Records with scene code
● ● ● ● ● ● ●
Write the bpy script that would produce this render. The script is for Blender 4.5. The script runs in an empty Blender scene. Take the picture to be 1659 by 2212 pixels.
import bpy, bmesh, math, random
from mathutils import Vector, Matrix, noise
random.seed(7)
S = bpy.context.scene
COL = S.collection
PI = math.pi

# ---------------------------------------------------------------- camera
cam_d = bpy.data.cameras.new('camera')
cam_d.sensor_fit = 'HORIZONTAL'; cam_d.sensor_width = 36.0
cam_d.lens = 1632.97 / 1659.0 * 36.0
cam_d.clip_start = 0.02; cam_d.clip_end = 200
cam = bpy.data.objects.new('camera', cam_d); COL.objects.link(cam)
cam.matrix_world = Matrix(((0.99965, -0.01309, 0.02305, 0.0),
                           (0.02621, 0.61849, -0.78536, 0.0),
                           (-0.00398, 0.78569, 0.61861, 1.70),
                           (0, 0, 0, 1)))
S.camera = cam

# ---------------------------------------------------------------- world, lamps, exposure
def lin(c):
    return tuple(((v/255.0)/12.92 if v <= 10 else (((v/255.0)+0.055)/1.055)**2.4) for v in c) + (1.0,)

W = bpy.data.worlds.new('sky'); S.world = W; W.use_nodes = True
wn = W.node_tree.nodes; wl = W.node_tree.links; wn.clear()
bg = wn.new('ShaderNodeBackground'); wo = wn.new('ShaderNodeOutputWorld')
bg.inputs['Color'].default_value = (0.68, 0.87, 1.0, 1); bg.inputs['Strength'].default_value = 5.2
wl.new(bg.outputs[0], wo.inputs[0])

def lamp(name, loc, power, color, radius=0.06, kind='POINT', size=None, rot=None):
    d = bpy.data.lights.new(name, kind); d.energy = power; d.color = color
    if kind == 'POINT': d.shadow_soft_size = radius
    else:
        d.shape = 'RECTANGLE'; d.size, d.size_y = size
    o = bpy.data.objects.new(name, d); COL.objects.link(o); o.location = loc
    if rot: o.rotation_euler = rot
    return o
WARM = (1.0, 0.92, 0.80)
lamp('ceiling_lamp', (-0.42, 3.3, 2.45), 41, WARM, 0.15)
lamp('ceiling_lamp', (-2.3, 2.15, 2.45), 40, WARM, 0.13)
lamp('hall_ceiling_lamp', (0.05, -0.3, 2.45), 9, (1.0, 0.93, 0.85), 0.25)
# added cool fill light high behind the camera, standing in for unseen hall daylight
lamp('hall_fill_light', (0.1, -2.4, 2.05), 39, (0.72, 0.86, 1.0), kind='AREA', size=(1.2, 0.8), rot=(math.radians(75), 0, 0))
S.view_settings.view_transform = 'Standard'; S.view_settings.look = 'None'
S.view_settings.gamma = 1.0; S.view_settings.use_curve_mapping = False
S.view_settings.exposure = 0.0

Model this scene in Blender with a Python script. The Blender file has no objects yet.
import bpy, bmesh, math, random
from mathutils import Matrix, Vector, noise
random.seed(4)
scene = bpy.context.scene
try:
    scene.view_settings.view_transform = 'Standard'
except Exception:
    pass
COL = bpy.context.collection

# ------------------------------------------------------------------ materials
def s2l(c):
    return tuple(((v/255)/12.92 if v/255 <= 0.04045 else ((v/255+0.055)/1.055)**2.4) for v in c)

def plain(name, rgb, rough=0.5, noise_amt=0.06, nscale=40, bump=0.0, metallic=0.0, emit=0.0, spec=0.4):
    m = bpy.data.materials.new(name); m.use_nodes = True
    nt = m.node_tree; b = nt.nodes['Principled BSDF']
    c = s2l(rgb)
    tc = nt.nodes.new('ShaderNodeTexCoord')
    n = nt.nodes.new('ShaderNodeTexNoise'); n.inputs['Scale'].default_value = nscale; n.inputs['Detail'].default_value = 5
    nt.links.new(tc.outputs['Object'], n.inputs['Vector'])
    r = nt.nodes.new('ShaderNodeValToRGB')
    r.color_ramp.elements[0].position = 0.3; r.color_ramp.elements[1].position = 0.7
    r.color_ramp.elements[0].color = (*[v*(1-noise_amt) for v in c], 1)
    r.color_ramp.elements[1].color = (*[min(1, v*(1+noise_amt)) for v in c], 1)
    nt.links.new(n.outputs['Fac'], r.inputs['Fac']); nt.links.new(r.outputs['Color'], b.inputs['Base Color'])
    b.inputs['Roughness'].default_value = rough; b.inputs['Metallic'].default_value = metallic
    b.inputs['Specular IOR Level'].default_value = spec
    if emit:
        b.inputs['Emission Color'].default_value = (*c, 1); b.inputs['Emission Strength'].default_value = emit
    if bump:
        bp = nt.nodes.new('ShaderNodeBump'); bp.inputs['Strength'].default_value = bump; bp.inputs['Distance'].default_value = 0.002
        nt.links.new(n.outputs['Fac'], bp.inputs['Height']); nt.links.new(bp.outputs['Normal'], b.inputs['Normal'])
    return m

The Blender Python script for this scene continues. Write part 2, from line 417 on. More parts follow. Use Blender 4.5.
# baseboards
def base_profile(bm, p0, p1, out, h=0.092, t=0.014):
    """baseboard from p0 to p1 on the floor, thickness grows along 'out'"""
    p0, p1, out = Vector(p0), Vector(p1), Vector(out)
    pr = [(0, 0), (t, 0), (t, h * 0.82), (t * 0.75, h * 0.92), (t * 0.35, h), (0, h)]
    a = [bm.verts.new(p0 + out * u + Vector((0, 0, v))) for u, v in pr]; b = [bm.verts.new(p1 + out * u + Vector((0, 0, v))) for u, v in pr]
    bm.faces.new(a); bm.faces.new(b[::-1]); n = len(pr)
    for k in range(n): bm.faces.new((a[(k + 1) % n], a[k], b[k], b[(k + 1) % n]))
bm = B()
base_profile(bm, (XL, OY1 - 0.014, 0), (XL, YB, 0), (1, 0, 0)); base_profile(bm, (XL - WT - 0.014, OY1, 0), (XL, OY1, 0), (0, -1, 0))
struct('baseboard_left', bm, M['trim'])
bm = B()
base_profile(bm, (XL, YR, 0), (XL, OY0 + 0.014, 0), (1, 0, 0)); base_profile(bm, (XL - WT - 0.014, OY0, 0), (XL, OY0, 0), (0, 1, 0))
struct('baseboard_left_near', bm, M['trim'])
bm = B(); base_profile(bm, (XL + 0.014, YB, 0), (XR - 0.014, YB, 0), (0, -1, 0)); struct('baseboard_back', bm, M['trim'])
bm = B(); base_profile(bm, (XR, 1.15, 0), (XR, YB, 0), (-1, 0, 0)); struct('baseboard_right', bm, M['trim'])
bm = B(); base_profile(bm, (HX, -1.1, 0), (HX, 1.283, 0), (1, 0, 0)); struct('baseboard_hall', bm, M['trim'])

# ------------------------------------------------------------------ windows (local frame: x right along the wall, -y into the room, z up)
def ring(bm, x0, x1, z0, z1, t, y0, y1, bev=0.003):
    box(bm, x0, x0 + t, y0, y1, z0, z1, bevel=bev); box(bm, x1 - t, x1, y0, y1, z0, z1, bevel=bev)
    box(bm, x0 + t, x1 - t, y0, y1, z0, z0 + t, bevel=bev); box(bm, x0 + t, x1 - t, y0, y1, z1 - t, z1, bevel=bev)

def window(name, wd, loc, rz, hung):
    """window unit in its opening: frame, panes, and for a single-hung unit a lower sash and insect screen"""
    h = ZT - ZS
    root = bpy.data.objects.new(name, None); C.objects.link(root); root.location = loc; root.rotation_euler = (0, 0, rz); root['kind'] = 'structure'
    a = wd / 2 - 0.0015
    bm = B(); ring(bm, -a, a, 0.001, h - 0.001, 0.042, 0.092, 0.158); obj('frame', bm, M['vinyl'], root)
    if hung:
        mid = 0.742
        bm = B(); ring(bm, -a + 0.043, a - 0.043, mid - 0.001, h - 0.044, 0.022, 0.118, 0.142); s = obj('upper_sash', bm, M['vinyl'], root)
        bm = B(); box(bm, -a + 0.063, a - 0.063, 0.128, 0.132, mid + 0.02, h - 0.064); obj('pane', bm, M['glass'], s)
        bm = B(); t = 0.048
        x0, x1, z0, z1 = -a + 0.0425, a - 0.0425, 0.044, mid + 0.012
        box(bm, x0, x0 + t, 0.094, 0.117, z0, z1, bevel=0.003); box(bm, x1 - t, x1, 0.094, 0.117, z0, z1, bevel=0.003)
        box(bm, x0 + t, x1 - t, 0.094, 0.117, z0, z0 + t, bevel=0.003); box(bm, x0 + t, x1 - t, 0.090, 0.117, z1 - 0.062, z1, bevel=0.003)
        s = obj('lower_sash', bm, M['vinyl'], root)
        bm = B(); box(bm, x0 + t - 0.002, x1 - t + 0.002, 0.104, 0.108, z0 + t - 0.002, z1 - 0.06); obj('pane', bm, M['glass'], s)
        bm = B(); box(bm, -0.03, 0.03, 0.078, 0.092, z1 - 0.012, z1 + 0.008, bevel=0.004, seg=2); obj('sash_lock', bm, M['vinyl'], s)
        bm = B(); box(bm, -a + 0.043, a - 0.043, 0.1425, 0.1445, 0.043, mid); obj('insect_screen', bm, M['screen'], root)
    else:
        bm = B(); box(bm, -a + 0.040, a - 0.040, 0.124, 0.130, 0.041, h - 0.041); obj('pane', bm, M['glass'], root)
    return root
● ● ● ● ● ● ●
[Direction] Up to and including the line that holds "wl.new(bg.outputs[0], wo.inputs[0])", reproduce the records above exactly from their first line, and give nothing else.

[Answer to the task]
Write the bpy script that would produce this render. The script is for Blender 4.5. The script runs in an empty Blender scene. Take the picture to be 1659 by 2212 pixels.
import bpy, bmesh, math, random
from mathutils import Vector, Matrix, noise
random.seed(7)
S = bpy.context.scene
COL = S.collection
PI = math.pi

# ---------------------------------------------------------------- camera
cam_d = bpy.data.cameras.new('camera')
cam_d.sensor_fit = 'HORIZONTAL'; cam_d.sensor_width = 36.0
cam_d.lens = 1632.97 / 1659.0 * 36.0
cam_d.clip_start = 0.02; cam_d.clip_end = 200
cam = bpy.data.objects.new('camera', cam_d); COL.objects.link(cam)
cam.matrix_world = Matrix(((0.99965, -0.01309, 0.02305, 0.0),
                           (0.02621, 0.61849, -0.78536, 0.0),
                           (-0.00398, 0.78569, 0.61861, 1.70),
                           (0, 0, 0, 1)))
S.camera = cam

# ---------------------------------------------------------------- world, lamps, exposure
def lin(c):
    return tuple(((v/255.0)/12.92 if v <= 10 else (((v/255.0)+0.055)/1.055)**2.4) for v in c) + (1.0,)

W = bpy.data.worlds.new('sky'); S.world = W; W.use_nodes = True
wn = W.node_tree.nodes; wl = W.node_tree.links; wn.clear()
bg = wn.new('ShaderNodeBackground'); wo = wn.new('ShaderNodeOutputWorld')
bg.inputs['Color'].default_value = (0.68, 0.87, 1.0, 1); bg.inputs['Strength'].default_value = 5.2
wl.new(bg.outputs[0], wo.inputs[0])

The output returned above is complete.